> **Instructions for the task**: Drop every picture, then transcribe the remaining data exactly.
*** Dataset excerpt ***
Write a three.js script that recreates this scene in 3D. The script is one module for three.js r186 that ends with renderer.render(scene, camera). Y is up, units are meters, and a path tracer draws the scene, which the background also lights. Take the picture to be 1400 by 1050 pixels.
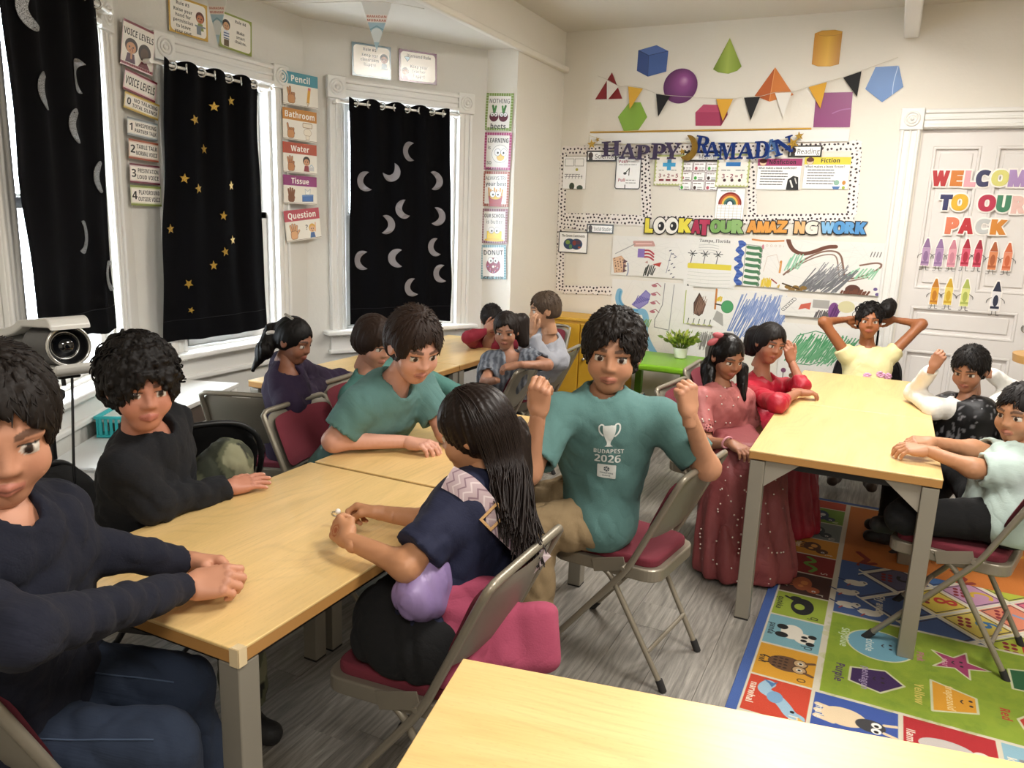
import * as THREE from 'three';
import { mergeGeometries } from 'three/addons/utils/BufferGeometryUtils.js';
import { RoundedBoxGeometry } from 'three/addons/geometries/RoundedBoxGeometry.js';
import { TextGeometry } from 'three/addons/geometries/TextGeometry.js';
import { FontLoader } from 'three/addons/loaders/FontLoader.js';
import { RectAreaLightUniformsLib } from 'three/addons/lights/RectAreaLightUniformsLib.js';

// ---------- camera, sky, lamps, exposure ----------
const scene = new THREE.Scene();
const camera = new THREE.PerspectiveCamera(2 * Math.atan(525 / 1055) * 180 / Math.PI, 1400 / 1050, 0.05, 60);
camera.position.set(0, 1.6, 0);
camera.quaternion.setFromRotationMatrix(new THREE.Matrix4().makeBasis(
  new THREE.Vector3(0.89719, 0.03519, -0.44025), new THREE.Vector3(-0.12259, 0.97749, -0.17171), new THREE.Vector3(0.42429, 0.20803, 0.8813)));
scene.add(camera);
const renderer = new THREE.WebGLRenderer();
renderer.toneMapping = THREE.LinearToneMapping;
renderer.toneMappingExposure = 1.0;
renderer.shadowMap.enabled = true;
scene.background = new THREE.Color().setRGB(0.86, 0.96, 1.05);   // bright overcast daylight outside
scene.backgroundIntensity = 20;
RectAreaLightUniformsLib.init();
const LAMPS = [[-0.2, -4.35, 44], [0.55, -1.9, 34], [0.6, 0.9, 33]];                   // x, z, intensity of the ceiling lamps
const LAMP_COLOUR = new THREE.Color().setRGB(1.0, 0.955, 0.89);
const CEIL = 3.1;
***
> **Complete answer**:
Write a three.js script that recreates this scene in 3D. The script is one module for three.js r186 that ends with renderer.render(scene, camera). Y is up, units are meters, and a path tracer draws the scene, which the background also lights. Take the picture to be 1400 by 1050 pixels.
import * as THREE from 'three';
import { mergeGeometries } from 'three/addons/utils/BufferGeometryUtils.js';
import { RoundedBoxGeometry } from 'three/addons/geometries/RoundedBoxGeometry.js';
import { TextGeometry } from 'three/addons/geometries/TextGeometry.js';
import { FontLoader } from 'three/addons/loaders/FontLoader.js';
import { RectAreaLightUniformsLib } from 'three/addons/lights/RectAreaLightUniformsLib.js';

// ---------- camera, sky, lamps, exposure ----------
const scene = new THREE.Scene();
const camera = new THREE.PerspectiveCamera(2 * Math.atan(525 / 1055) * 180 / Math.PI, 1400 / 1050, 0.05, 60);
camera.position.set(0, 1.6, 0);
camera.quaternion.setFromRotationMatrix(new THREE.Matrix4().makeBasis(
  new THREE.Vector3(0.89719, 0.03519, -0.44025), new THREE.Vector3(-0.12259, 0.97749, -0.17171), new THREE.Vector3(0.42429, 0.20803, 0.8813)));
scene.add(camera);
const renderer = new THREE.WebGLRenderer();
renderer.toneMapping = THREE.LinearToneMapping;
renderer.toneMappingExposure = 1.0;
renderer.shadowMap.enabled = true;
scene.background = new THREE.Color().setRGB(0.86, 0.96, 1.05);   // bright overcast daylight outside
scene.backgroundIntensity = 20;
RectAreaLightUniformsLib.init();
const LAMPS = [[-0.2, -4.35, 44], [0.55, -1.9, 34], [0.6, 0.9, 33]];                   // x, z, intensity of the ceiling lamps
const LAMP_COLOUR = new THREE.Color().setRGB(1.0, 0.955, 0.89);
const CEIL = 3.1;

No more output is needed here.